Il ne s’agit pas de nier la loi de la causalité : une action entraine des conséquences, mais de questionner l’interprétation simpliste qui a encore trop souvent cours et qui justifie l’immobilisme face à la souffrance des autres « puisque c’est leur karma ».

Maitre Chen Yen, originaire de Taïwan que nous avons présentée en relation avec le bouddhisme engagé raconte le déclic qui s’est produit en elle pour se lancer dans une action humanitaire de grande ampleur quand elle a été confrontée à l’action des chrétiens face à la souffrance :

« Trois nonnes catholiques vinrent lui rendre visite. Elles reconnaissaient que le Bouddhisme parle de compassion pour tous les êtres et que ses enseignements sont profonds. Toutefois, les catholiques construisent des hôpitaux, des écoles et des églises dans les zones les plus reculées pour aider les pauvres. « Qu’est-ce que fait le bouddhisme » lui demandèrent-elles ? et Chen Yen ne put répondre.

Les inégalités qui perdurent dans la société hindoue, l’inertie face à la détresse, tout cela plonge ses racines dans cette interprétation simpliste du karma.

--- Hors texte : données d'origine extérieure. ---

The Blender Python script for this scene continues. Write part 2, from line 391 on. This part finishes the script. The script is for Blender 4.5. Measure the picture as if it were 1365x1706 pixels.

Il est à remarquer que les personnes en Inde qui en méprisent d’autres et leur font violence en raison de leur caste, de leur genre, de leur position sociale ne semblent pas du tout se poser la question de savoir si elles-mêmes accumulent un « mauvais karma »…

Considérer la loi du karma dans son aspect impersonnel ne signifie pas que l’on puisse agir à sa guise sans conséquences. Alexandra David Neel le souligne : « Ce qu’il ne faut pas entendre dans le sens qu’il est indifférent que  nous commettions n’importe quels actes. Bien au contraire, le Bouddhisme  enseigne que l’on n’échappe jamais aux conséquences des actes commis. L’un des buts de la méditation bouddhiste est, précisément, en brisant la  notion étroite du « moi », de faire saisir, sous un acte plus large, le jeu  des actions et des réactions dans l’univers et la manière dont notre  « moi » impermanent y participe.« 

Les effets du changement climatique qui commencent à se faire sentir sur la planète entière ne sont-ils pas un exemple incontournable de l’aspect impersonnel de la loi de causalité ?

Ne devons-nous pas mettre en question  cette vision simpliste du karma qui voudrait que si quelqu’un (ou soi-même) subit une épreuve, c’est « son karma ». Le Bouddha n’a-t-il pas incité à cultiver la compassion à l’égard de toute souffrance, et de toute situation ? Souffrances et situations dont les raisons sont tellement multiples et enchevêtrées que l’on comprend sa mise en garde : Ce sera une chose difficile à comprendre que la loi de Causalité, l’enchaînement des causes et des effets… » (Mahâvagga)

 

Nov 2017 – Commentaire d’une lectrice

L’une de nos lectrice nous rappelle que la Déclaration Universelle des Droits Humains votée en 1948 par les Nations Unis (merci Eleanor Roosevelt) est venue de l’Occident et non d’un pays bouddhiste. Il en est de même pour les droits des femmes, des enfants, des minorités sexuelles ou autres, tous ces combats pour plus de justice et de respect de l’autre viennent de l’Occident et non d’un pays bouddhiste.

En effet, merci Nicole de nous le rappeler, l’Occident laïcisé, et non l’Occident religieux.